While parents, teachers, and other adults may not be the preferred go-to resources for information about Internet privacy, relying on peers for advice has a drawback—the quality of their advice may not necessarily match the rigor of information that could have been received from parents or other expert sources.
Proposed considerations for designing and implementing a digital privacy competition and campaign include:

• Interest categories based on teen demographics and privacy concerns (i.e., social privacy, mobile apps, security threats).

• Thematic categories based on standard control mechanisms (i.e., technical affordances), influencers (i.e., human, online), and innovative strategies (i.e., controlling meaning).

• Promotional outreach through preferred information (i.e., visually-oriented, humorous) and communication modes (i.e., short video format) and channels (i.e., Instagram, Vine, YouTube).

• Message concepts that appeal to the emotions of different teens (i.e., physical safety, digital reputation management, hacking) with verbiage that they use. Messaging that is empowering and not restrictive leads to creating a trusted environment. Approaches that are defensive and fear-based are often ineffective.

• Campaign resources need to be trustworthy, credible, easily accessible, and offer information in a nonthreatening way.
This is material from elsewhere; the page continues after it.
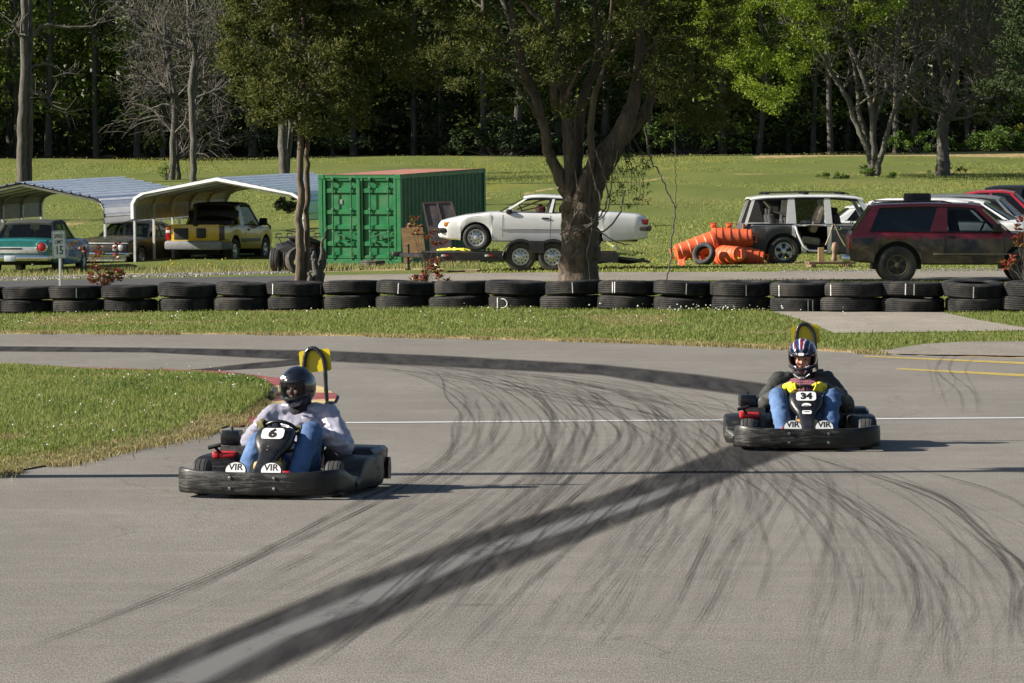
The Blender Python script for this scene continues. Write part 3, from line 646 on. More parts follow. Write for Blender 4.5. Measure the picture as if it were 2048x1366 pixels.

Enhance search engine optimization (SEO) to improve search ranking and the promotion of digital privacy and safety websites.

• Endorsements from celebrities (i.e., Naya Rivera, Drake, Alex from Target, PewDiePie) and respected peer community leaders (i.e., digital literacy) to promote the competition and campaign.

• Popular culture events trigger heightened awareness and interest (i.e., bring risks to life, worst case scenarios) and monitoring for these will support timely promotional outreach.